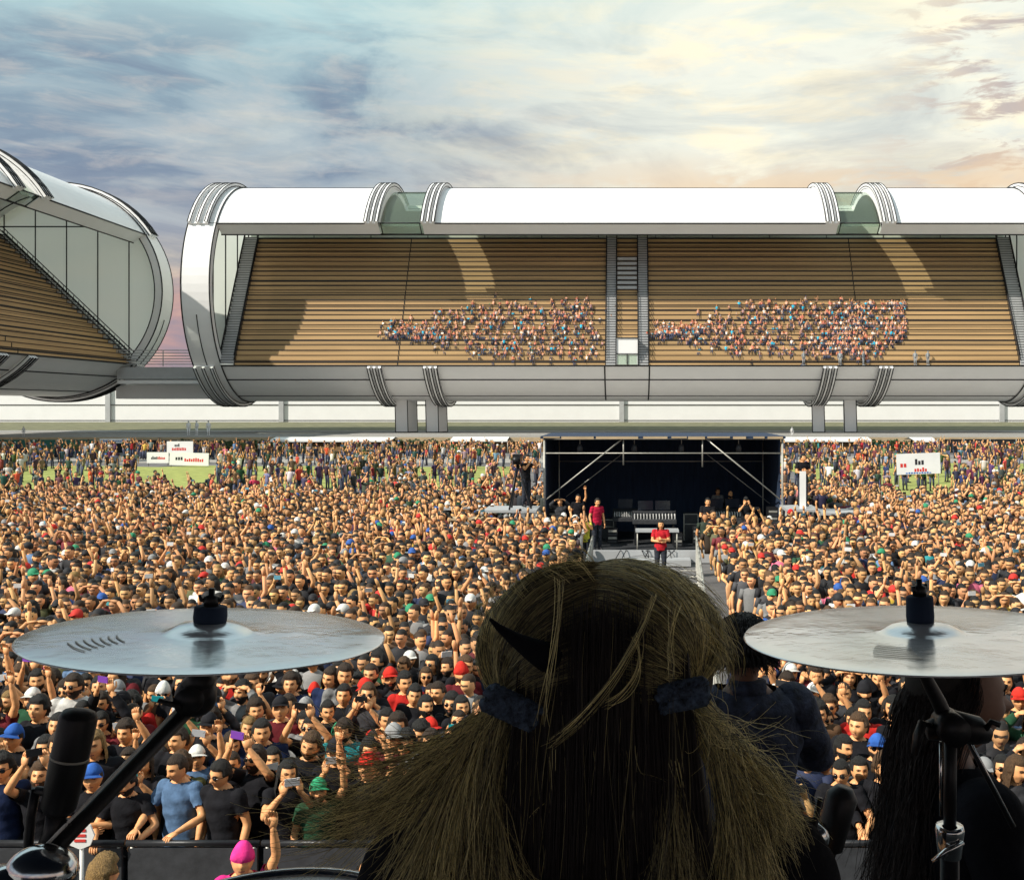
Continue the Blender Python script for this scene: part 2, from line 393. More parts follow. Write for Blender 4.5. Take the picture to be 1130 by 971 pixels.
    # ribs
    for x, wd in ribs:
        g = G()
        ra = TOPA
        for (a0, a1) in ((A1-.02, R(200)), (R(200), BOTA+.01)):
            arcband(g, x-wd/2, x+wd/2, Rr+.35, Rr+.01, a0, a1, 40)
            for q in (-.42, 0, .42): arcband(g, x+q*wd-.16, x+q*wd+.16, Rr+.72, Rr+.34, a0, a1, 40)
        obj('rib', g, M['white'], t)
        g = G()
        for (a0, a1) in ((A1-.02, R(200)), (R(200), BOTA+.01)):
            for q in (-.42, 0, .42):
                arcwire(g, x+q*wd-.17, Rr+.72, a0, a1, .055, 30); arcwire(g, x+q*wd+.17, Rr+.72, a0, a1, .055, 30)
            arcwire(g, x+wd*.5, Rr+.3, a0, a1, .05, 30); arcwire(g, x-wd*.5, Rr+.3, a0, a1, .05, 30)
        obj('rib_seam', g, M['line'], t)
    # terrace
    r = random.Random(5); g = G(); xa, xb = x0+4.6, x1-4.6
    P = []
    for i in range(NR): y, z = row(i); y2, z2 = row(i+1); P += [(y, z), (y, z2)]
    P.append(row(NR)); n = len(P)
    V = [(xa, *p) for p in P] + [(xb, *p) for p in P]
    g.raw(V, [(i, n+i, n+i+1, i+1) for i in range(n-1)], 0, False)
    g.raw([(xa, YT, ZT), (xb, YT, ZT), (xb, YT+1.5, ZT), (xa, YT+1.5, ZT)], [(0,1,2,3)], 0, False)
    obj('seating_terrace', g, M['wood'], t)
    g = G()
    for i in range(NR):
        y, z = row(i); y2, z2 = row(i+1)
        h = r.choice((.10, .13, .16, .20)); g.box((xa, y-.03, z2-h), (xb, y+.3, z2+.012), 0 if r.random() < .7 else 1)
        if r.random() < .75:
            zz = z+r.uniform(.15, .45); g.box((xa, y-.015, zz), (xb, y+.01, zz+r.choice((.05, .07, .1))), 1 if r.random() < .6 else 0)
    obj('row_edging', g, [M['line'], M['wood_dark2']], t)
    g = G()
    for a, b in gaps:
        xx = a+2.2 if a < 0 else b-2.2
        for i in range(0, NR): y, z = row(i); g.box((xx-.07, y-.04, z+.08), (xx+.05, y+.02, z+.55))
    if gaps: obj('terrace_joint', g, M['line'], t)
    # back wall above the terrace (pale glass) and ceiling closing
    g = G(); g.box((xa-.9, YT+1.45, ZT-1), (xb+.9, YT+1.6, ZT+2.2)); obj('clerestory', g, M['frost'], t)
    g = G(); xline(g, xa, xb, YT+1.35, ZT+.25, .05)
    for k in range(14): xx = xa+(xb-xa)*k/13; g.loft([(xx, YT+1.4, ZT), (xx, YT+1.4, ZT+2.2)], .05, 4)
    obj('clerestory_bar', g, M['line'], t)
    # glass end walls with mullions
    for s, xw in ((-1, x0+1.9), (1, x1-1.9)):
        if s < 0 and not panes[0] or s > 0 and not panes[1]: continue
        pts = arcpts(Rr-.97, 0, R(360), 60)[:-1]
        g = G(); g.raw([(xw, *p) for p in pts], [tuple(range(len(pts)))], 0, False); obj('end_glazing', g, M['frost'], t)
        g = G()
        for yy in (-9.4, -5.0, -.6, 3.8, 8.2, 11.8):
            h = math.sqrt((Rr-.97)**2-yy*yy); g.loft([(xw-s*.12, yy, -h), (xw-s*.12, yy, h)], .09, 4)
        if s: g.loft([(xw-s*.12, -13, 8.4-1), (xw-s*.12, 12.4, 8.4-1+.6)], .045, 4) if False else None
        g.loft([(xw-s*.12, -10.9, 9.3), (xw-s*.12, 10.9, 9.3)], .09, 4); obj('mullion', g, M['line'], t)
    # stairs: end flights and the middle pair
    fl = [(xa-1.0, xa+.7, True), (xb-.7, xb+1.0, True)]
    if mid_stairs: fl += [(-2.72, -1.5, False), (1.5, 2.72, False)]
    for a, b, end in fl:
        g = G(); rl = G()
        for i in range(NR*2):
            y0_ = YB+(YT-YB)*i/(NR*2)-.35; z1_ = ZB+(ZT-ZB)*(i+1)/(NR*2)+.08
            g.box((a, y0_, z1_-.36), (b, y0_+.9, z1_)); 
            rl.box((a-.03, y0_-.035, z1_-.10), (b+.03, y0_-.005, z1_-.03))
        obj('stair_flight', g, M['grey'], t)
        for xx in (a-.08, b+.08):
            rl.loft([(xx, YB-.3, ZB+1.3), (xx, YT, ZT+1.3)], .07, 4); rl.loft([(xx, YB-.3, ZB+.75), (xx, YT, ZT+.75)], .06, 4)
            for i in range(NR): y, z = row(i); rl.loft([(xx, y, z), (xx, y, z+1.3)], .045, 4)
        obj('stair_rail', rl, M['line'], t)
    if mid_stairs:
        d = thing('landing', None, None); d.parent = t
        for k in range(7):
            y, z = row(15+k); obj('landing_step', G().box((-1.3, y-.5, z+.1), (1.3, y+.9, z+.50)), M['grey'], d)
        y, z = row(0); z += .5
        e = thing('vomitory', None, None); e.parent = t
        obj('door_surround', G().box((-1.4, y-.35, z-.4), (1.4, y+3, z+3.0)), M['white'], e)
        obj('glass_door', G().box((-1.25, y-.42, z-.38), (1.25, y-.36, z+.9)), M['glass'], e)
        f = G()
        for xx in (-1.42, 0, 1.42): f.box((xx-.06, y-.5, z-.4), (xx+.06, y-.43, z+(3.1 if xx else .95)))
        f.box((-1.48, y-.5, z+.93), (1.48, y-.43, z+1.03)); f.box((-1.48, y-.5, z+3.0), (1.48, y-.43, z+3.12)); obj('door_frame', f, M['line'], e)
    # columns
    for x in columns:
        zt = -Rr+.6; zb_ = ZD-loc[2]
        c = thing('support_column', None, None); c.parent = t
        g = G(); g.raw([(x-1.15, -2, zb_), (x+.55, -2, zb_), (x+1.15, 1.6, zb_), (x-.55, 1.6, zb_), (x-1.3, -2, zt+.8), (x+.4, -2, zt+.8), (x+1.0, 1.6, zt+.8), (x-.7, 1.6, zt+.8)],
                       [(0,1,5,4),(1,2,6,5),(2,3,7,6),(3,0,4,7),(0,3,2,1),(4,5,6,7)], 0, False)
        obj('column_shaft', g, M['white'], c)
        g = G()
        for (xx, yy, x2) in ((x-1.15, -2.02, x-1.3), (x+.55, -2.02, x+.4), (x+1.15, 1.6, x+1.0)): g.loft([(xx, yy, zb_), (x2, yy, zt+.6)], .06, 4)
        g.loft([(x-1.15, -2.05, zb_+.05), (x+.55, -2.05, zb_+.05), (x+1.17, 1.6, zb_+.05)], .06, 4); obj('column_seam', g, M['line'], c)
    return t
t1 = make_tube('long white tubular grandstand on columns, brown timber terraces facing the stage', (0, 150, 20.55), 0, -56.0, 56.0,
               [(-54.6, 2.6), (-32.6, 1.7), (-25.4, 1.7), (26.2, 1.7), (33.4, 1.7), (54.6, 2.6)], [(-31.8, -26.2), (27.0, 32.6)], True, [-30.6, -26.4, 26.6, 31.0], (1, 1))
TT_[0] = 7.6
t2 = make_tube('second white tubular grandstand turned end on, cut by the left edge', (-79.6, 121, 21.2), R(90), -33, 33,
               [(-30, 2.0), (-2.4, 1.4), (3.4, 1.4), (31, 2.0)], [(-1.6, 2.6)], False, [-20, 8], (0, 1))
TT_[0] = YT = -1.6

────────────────

Written request: Copy each line in full and exactly, omitting any picture.

Exercise answer:
Continue the Blender Python script for this scene: part 2, from line 393. More parts follow. Write for Blender 4.5. Take the picture to be 1130 by 971 pixels.
    # ribs
    for x, wd in ribs:
        g = G()
        ra = TOPA
        for (a0, a1) in ((A1-.02, R(200)), (R(200), BOTA+.01)):
            arcband(g, x-wd/2, x+wd/2, Rr+.35, Rr+.01, a0, a1, 40)
            for q in (-.42, 0, .42): arcband(g, x+q*wd-.16, x+q*wd+.16, Rr+.72, Rr+.34, a0, a1, 40)
        obj('rib', g, M['white'], t)
        g = G()
        for (a0, a1) in ((A1-.02, R(200)), (R(200), BOTA+.01)):
            for q in (-.42, 0, .42):
                arcwire(g, x+q*wd-.17, Rr+.72, a0, a1, .055, 30); arcwire(g, x+q*wd+.17, Rr+.72, a0, a1, .055, 30)
            arcwire(g, x+wd*.5, Rr+.3, a0, a1, .05, 30); arcwire(g, x-wd*.5, Rr+.3, a0, a1, .05, 30)
        obj('rib_seam', g, M['line'], t)
    # terrace
    r = random.Random(5); g = G(); xa, xb = x0+4.6, x1-4.6
    P = []
    for i in range(NR): y, z = row(i); y2, z2 = row(i+1); P += [(y, z), (y, z2)]
    P.append(row(NR)); n = len(P)
    V = [(xa, *p) for p in P] + [(xb, *p) for p in P]
    g.raw(V, [(i, n+i, n+i+1, i+1) for i in range(n-1)], 0, False)
    g.raw([(xa, YT, ZT), (xb, YT, ZT), (xb, YT+1.5, ZT), (xa, YT+1.5, ZT)], [(0,1,2,3)], 0, False)
    obj('seating_terrace', g, M['wood'], t)
    g = G()
    for i in range(NR):
        y, z = row(i); y2, z2 = row(i+1)
        h = r.choice((.10, .13, .16, .20)); g.box((xa, y-.03, z2-h), (xb, y+.3, z2+.012), 0 if r.random() < .7 else 1)
        if r.random() < .75:
            zz = z+r.uniform(.15, .45); g.box((xa, y-.015, zz), (xb, y+.01, zz+r.choice((.05, .07, .1))), 1 if r.random() < .6 else 0)
    obj('row_edging', g, [M['line'], M['wood_dark2']], t)
    g = G()
    for a, b in gaps:
        xx = a+2.2 if a < 0 else b-2.2
        for i in range(0, NR): y, z = row(i); g.box((xx-.07, y-.04, z+.08), (xx+.05, y+.02, z+.55))
    if gaps: obj('terrace_joint', g, M['line'], t)
    # back wall above the terrace (pale glass) and ceiling closing
    g = G(); g.box((xa-.9, YT+1.45, ZT-1), (xb+.9, YT+1.6, ZT+2.2)); obj('clerestory', g, M['frost'], t)
    g = G(); xline(g, xa, xb, YT+1.35, ZT+.25, .05)
    for k in range(14): xx = xa+(xb-xa)*k/13; g.loft([(xx, YT+1.4, ZT), (xx, YT+1.4, ZT+2.2)], .05, 4)
    obj('clerestory_bar', g, M['line'], t)
    # glass end walls with mullions
    for s, xw in ((-1, x0+1.9), (1, x1-1.9)):
        if s < 0 and not panes[0] or s > 0 and not panes[1]: continue
        pts = arcpts(Rr-.97, 0, R(360), 60)[:-1]
        g = G(); g.raw([(xw, *p) for p in pts], [tuple(range(len(pts)))], 0, False); obj('end_glazing', g, M['frost'], t)
        g = G()
        for yy in (-9.4, -5.0, -.6, 3.8, 8.2, 11.8):
            h = math.sqrt((Rr-.97)**2-yy*yy); g.loft([(xw-s*.12, yy, -h), (xw-s*.12, yy, h)], .09, 4)
        if s: g.loft([(xw-s*.12, -13, 8.4-1), (xw-s*.12, 12.4, 8.4-1+.6)], .045, 4) if False else None
        g.loft([(xw-s*.12, -10.9, 9.3), (xw-s*.12, 10.9, 9.3)], .09, 4); obj('mullion', g, M['line'], t)
    # stairs: end flights and the middle pair
    fl = [(xa-1.0, xa+.7, True), (xb-.7, xb+1.0, True)]
    if mid_stairs: fl += [(-2.72, -1.5, False), (1.5, 2.72, False)]
    for a, b, end in fl:
        g = G(); rl = G()
        for i in range(NR*2):
            y0_ = YB+(YT-YB)*i/(NR*2)-.35; z1_ = ZB+(ZT-ZB)*(i+1)/(NR*2)+.08
            g.box((a, y0_, z1_-.36), (b, y0_+.9, z1_)); 
            rl.box((a-.03, y0_-.035, z1_-.10), (b+.03, y0_-.005, z1_-.03))
        obj('stair_flight', g, M['grey'], t)
        for xx in (a-.08, b+.08):
            rl.loft([(xx, YB-.3, ZB+1.3), (xx, YT, ZT+1.3)], .07, 4); rl.loft([(xx, YB-.3, ZB+.75), (xx, YT, ZT+.75)], .06, 4)
            for i in range(NR): y, z = row(i); rl.loft([(xx, y, z), (xx, y, z+1.3)], .045, 4)
        obj('stair_rail', rl, M['line'], t)
    if mid_stairs:
        d = thing('landing', None, None); d.parent = t
        for k in range(7):
            y, z = row(15+k); obj('landing_step', G().box((-1.3, y-.5, z+.1), (1.3, y+.9, z+.50)), M['grey'], d)
        y, z = row(0); z += .5
        e = thing('vomitory', None, None); e.parent = t
        obj('door_surround', G().box((-1.4, y-.35, z-.4), (1.4, y+3, z+3.0)), M['white'], e)
        obj('glass_door', G().box((-1.25, y-.42, z-.38), (1.25, y-.36, z+.9)), M['glass'], e)
        f = G()
        for xx in (-1.42, 0, 1.42): f.box((xx-.06, y-.5, z-.4), (xx+.06, y-.43, z+(3.1 if xx else .95)))
        f.box((-1.48, y-.5, z+.93), (1.48, y-.43, z+1.03)); f.box((-1.48, y-.5, z+3.0), (1.48, y-.43, z+3.12)); obj('door_frame', f, M['line'], e)
    # columns
    for x in columns:
        zt = -Rr+.6; zb_ = ZD-loc[2]
        c = thing('support_column', None, None); c.parent = t
        g = G(); g.raw([(x-1.15, -2, zb_), (x+.55, -2, zb_), (x+1.15, 1.6, zb_), (x-.55, 1.6, zb_), (x-1.3, -2, zt+.8), (x+.4, -2, zt+.8), (x+1.0, 1.6, zt+.8), (x-.7, 1.6, zt+.8)],
                       [(0,1,5,4),(1,2,6,5),(2,3,7,6),(3,0,4,7),(0,3,2,1),(4,5,6,7)], 0, False)
        obj('column_shaft', g, M['white'], c)
        g = G()
        for (xx, yy, x2) in ((x-1.15, -2.02, x-1.3), (x+.55, -2.02, x+.4), (x+1.15, 1.6, x+1.0)): g.loft([(xx, yy, zb_), (x2, yy, zt+.6)], .06, 4)
        g.loft([(x-1.15, -2.05, zb_+.05), (x+.55, -2.05, zb_+.05), (x+1.17, 1.6, zb_+.05)], .06, 4); obj('column_seam', g, M['line'], c)
    return t
t1 = make_tube('long white tubular grandstand on columns, brown timber terraces facing the stage', (0, 150, 20.55), 0, -56.0, 56.0,
               [(-54.6, 2.6), (-32.6, 1.7), (-25.4, 1.7), (26.2, 1.7), (33.4, 1.7), (54.6, 2.6)], [(-31.8, -26.2), (27.0, 32.6)], True, [-30.6, -26.4, 26.6, 31.0], (1, 1))
TT_[0] = 7.6
t2 = make_tube('second white tubular grandstand turned end on, cut by the left edge', (-79.6, 121, 21.2), R(90), -33, 33,
               [(-30, 2.0), (-2.4, 1.4), (3.4, 1.4), (31, 2.0)], [(-1.6, 2.6)], False, [-20, 8], (0, 1))
TT_[0] = YT = -1.6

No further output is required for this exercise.